Yogyakarta (ANTARA) - Jaringan Demokrasi Indonesia DIY sebagai perkumpulan mantan penyelenggara Pemilu menyatakan bahwa “e-voting” bisa menjadi alternatif pelaksanaan pemungutan suara, namun membutuhkan modal berupa kepercayaan yang besar terhadap mekanisme dan hasilnya.

“Pelaksanaan ‘e-voting’ ini sangat berkaitan dengan tingkat ‘trust’ dari masyarakat. Banyak negara yang sudah melaksanakannya, tetapi kepercayaan terhadap mekanisme dan hasilnya juga masih menjadi masalah,” kata Ketua Presidium Jaringan Demokrasi Indonesia (JaDI) Mohammad Najib di Yogyakarta, Sabtu.

Menurut dia, pelaksanaan pemilihan umum secara manual sejak dari proses pemungutan suara hingga penghitungan hasil seperti yang dilakukan saat ini masih merupakan pelaksanaan pemilu yang dinilai mampu memenuhi unsur akuntabilitas oleh masyarakat.

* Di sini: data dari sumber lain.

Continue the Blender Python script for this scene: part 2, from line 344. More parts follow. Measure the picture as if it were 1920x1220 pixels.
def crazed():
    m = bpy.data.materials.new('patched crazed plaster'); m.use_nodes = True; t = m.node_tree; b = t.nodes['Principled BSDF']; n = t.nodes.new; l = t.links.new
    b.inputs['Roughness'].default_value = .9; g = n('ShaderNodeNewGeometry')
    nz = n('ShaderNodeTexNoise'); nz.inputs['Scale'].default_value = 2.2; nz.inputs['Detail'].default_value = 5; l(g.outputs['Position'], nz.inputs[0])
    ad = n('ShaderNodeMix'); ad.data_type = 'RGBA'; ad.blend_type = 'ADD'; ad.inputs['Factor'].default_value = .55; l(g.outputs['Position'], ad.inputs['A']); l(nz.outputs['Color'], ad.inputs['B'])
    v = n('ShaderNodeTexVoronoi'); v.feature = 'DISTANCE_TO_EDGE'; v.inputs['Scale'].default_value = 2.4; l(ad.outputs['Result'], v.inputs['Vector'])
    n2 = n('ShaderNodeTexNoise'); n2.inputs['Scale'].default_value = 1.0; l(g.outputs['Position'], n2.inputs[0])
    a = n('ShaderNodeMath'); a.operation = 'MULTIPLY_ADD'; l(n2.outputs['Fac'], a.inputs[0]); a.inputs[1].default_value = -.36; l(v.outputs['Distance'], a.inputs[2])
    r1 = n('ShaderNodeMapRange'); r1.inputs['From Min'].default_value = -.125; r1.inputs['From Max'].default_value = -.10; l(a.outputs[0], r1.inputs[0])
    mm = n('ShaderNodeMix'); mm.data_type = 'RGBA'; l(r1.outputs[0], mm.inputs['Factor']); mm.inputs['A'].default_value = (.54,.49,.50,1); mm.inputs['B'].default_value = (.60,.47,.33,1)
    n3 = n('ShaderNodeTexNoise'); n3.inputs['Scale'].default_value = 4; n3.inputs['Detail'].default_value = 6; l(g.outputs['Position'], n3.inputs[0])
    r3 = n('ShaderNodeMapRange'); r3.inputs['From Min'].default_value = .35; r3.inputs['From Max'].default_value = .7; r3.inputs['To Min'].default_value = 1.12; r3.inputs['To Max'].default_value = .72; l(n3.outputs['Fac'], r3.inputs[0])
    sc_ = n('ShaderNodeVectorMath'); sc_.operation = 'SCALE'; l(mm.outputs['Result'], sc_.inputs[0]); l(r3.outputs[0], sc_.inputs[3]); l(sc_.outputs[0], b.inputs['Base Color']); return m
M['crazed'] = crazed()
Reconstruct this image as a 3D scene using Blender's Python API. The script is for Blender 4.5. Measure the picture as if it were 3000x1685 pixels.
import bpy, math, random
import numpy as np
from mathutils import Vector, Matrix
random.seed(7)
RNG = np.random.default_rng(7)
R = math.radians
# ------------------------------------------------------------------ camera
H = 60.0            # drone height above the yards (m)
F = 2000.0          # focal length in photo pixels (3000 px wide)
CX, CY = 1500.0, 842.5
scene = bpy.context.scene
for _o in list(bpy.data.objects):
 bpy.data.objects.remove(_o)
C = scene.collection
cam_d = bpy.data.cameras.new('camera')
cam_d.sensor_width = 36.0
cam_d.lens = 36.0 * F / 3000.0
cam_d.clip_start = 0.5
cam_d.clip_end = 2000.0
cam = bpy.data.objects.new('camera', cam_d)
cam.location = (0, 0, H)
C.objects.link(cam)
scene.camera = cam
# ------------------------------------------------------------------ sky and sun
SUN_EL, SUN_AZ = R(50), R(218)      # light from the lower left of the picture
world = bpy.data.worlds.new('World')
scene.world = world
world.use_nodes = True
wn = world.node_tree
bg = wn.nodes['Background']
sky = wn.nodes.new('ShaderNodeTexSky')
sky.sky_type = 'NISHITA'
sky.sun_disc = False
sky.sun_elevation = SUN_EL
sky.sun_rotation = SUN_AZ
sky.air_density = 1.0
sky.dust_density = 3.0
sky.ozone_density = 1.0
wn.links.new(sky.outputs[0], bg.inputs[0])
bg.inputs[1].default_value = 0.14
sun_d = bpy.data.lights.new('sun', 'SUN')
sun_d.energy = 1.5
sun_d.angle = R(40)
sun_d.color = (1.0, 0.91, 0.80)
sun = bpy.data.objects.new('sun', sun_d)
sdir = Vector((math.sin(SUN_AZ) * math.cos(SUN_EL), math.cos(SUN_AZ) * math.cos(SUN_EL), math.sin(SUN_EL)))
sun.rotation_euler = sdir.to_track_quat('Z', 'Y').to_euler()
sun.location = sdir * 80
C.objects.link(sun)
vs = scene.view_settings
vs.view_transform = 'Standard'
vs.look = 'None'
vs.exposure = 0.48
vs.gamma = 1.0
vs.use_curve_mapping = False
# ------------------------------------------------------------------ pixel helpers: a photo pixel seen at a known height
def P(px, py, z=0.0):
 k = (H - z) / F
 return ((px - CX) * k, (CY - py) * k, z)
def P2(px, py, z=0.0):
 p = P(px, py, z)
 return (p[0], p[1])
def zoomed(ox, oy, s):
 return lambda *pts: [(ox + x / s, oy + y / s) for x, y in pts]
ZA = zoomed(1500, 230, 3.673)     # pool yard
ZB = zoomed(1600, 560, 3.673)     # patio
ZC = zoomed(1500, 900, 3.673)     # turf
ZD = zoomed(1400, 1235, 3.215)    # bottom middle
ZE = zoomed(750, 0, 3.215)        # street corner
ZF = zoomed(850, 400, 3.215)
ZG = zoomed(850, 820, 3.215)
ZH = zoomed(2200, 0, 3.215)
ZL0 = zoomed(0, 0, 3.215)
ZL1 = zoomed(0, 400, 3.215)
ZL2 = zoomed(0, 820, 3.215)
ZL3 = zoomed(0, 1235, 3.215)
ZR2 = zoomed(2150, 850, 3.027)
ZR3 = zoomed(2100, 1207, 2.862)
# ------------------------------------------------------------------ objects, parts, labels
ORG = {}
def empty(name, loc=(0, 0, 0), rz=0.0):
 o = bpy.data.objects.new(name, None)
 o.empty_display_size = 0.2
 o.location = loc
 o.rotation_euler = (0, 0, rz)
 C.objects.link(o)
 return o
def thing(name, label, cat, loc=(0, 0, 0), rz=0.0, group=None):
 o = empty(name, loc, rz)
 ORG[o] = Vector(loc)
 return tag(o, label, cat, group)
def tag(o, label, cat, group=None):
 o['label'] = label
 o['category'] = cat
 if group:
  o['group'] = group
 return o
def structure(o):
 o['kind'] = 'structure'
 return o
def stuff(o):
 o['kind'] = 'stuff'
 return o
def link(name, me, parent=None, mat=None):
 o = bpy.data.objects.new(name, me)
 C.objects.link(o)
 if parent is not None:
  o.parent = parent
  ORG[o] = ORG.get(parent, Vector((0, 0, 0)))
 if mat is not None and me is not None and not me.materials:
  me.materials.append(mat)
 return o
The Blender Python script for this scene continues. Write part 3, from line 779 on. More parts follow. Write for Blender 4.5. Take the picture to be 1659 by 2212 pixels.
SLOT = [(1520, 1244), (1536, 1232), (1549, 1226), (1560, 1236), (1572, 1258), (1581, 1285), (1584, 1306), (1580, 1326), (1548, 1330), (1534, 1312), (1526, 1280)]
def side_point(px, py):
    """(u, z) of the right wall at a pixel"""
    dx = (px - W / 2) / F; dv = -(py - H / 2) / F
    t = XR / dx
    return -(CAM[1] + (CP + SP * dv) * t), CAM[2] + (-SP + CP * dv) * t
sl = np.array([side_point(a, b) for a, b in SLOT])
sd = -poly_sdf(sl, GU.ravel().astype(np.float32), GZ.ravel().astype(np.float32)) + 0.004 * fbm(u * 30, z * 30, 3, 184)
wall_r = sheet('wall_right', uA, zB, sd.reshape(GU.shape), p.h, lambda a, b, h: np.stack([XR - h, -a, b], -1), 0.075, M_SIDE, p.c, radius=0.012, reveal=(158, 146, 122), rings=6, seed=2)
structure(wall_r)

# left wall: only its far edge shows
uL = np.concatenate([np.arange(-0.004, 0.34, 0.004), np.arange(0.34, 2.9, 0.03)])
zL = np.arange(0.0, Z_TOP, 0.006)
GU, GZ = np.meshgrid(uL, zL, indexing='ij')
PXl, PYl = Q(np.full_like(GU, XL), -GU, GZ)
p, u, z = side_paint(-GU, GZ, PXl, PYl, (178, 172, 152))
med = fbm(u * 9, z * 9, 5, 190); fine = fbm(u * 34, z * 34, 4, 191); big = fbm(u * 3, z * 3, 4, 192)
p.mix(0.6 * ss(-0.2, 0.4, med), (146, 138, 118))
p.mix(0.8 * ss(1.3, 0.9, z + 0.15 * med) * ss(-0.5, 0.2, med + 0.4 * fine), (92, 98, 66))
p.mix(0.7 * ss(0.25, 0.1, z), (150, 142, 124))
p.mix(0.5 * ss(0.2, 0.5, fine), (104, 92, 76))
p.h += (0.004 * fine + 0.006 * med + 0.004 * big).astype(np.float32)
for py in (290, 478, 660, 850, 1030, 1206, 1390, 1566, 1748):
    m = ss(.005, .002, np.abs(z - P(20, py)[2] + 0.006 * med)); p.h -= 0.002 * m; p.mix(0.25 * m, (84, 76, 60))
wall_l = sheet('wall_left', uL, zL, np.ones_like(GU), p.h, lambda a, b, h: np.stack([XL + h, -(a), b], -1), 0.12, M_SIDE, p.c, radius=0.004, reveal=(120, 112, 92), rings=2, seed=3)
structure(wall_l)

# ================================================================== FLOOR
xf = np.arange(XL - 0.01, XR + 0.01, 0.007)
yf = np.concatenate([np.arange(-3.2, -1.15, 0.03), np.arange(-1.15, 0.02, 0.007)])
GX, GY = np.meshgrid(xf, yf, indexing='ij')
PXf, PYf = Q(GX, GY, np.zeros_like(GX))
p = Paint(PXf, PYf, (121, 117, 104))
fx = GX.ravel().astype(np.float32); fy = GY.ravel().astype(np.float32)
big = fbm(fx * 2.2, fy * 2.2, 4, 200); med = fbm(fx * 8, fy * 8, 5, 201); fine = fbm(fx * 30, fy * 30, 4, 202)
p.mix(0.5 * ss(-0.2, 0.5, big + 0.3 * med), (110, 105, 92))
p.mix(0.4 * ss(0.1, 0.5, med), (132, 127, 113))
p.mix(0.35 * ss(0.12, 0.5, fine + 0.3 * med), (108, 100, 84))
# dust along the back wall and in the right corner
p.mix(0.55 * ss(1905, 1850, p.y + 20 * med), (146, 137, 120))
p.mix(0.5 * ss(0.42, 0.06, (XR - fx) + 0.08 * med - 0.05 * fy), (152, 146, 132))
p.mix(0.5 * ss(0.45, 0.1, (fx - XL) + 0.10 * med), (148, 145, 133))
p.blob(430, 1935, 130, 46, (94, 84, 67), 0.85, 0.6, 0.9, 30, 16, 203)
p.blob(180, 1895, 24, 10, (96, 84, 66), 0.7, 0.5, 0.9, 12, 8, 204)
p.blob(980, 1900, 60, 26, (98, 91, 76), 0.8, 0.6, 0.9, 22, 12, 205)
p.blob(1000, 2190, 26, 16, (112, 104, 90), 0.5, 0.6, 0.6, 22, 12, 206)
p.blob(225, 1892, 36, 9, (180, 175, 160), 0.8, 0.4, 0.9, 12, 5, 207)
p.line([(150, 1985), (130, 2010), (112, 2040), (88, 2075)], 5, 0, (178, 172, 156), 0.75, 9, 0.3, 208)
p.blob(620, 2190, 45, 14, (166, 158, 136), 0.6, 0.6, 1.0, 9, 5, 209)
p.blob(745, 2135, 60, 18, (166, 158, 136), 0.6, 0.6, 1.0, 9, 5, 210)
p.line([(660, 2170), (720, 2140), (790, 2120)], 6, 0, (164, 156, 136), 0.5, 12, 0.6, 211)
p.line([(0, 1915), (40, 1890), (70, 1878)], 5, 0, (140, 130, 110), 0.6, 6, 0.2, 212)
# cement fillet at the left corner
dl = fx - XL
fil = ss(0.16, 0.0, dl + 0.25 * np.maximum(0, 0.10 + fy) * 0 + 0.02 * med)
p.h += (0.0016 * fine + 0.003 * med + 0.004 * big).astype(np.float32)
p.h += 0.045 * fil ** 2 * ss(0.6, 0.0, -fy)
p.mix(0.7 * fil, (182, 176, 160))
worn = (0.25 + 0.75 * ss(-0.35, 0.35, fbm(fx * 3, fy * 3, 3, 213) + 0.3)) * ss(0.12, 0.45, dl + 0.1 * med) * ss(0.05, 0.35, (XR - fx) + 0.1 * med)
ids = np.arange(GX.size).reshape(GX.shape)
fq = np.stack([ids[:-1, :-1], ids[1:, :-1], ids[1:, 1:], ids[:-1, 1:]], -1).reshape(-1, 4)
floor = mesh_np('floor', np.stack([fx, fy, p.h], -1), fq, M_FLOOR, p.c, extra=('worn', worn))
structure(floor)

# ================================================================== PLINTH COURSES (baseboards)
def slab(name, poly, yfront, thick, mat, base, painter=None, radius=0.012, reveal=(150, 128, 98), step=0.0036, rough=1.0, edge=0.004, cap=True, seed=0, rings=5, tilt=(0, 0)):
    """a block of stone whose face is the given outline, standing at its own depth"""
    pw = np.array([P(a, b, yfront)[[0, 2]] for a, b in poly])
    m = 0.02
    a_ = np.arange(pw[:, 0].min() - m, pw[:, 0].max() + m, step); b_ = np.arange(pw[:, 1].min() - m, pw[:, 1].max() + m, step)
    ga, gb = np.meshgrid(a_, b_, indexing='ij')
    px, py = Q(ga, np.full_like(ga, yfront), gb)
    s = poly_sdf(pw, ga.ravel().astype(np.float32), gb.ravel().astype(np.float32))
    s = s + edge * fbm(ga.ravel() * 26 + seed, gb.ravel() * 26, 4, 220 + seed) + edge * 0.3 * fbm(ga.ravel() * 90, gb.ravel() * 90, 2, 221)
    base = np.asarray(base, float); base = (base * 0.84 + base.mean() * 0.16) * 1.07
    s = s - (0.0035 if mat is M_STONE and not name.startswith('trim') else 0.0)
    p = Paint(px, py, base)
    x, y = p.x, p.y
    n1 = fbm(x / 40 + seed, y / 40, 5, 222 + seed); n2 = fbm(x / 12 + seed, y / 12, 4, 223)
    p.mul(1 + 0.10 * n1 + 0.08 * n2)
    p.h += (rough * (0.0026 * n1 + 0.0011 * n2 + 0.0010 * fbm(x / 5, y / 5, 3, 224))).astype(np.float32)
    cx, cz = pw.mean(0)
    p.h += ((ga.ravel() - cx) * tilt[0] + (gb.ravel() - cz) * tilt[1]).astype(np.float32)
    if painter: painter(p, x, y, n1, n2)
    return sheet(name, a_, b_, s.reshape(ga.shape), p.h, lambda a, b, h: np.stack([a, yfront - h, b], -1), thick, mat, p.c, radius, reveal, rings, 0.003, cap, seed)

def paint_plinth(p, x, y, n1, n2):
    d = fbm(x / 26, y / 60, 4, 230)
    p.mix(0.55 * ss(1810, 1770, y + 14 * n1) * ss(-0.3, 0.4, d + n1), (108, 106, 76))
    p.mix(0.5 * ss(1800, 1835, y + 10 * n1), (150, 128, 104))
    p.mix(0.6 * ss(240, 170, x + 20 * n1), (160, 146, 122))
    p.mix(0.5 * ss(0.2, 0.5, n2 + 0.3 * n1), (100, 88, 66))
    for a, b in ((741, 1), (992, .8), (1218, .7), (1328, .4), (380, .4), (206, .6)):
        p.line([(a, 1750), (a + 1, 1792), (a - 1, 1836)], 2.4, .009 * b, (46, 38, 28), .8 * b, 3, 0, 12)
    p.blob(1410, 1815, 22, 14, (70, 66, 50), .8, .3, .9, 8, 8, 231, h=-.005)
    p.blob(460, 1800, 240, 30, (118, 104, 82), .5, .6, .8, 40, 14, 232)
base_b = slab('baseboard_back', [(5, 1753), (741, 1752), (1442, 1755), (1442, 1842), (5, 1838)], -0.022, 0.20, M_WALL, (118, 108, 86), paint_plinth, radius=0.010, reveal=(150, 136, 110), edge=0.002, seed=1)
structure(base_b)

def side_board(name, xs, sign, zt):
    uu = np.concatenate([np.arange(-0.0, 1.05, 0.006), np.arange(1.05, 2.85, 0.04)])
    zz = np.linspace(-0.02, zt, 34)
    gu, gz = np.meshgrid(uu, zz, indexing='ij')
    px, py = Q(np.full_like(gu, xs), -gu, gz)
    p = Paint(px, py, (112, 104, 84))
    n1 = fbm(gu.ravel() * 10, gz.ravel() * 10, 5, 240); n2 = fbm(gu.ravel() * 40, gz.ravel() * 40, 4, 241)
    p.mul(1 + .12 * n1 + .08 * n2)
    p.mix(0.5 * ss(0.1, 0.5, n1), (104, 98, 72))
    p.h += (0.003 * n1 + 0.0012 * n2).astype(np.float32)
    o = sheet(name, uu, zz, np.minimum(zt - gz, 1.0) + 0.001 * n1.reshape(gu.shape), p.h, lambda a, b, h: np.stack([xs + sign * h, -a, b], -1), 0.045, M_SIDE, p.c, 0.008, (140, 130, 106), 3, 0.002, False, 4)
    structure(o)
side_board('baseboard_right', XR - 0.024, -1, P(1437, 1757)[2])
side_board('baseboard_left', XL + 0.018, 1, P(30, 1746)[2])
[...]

Meskipun, lanjut dia, masih ada beberapa pihak yang meragukan bahwa pelaksanaan pemilu berjalan secara akuntabel dan transparan dengan menganggap adanya permainan dalam pemilu meskipun untuk membuktikannya bukan perkara mudah.

“Mungkin, ‘e-voting’ ini bisa dilakukan di wilayah terbatas. Misalnya untuk pemilihan kepala daerah di Yogyakarta. Pelaksanaan ‘e-voting’ ini sebenarnya memenuhi prinsip pelaksanaan pemilu yaitu efisien, cepat, mudah dan tidak rumit. Tetapi, sekali lagi yang jadi masalah adalah kepercayaan,” katanya.

Selain “e-voting”, Najib menambahkan, ada mekanisme lain supaya penghitungan suara berjalan lebih mudah dan efisien, yaitu dengan cara “e-counting”.

“Untuk ‘e-counting’ ini, pemungutan suara tetap dilakukan secara manual, tetapi rekapitulasi hasil dilakukan secara real time karena tersambung langsung dengan data di pusat. Namun, pelaksanaannya tetap harus dipantau oleh saksi dan pengawas,” katanya.

Namun demikian, lanjut Najib, berbagai pilihan atau alternatif pelaksanaan pemilu tersebut harus memiliki dasar hukum yang kuat yaitu undang-undang. “Untuk saat ini, regulasi yang ada memang belum memungkinkan untuk hal itu,” katanya.

Sebelumnya, Ketua KPU DIY Hamdan Kurniawan mengatakan, pelaksanaan pemilu dengan bantuan teknologi informasi akan berjalan efektif dan efisien.

“Tetapi, harus didukung dengan regulasi. Harus diakomodasi dalam undang-undang terlebih dulu,” katanya.

Ia pun menyampaikan jika pelaksanaan “e-voting” membutuhkan tingkat kepercayaan yang besar dari masyarakat serta kesiapan sarana dan prasarana seperti komputer, software, jaringan internet hingga kesiapan sumber daya manusia.

“Penggunaan ‘e-voting’ memang terlihat mudah, tetapi sebenarnya tidak semudah itu. Ada banyak hal yang harus dipersiapkan secara matang termasuk mengantisipasi berbagai kemungkinan atau kejadian di lapangan,” katanya.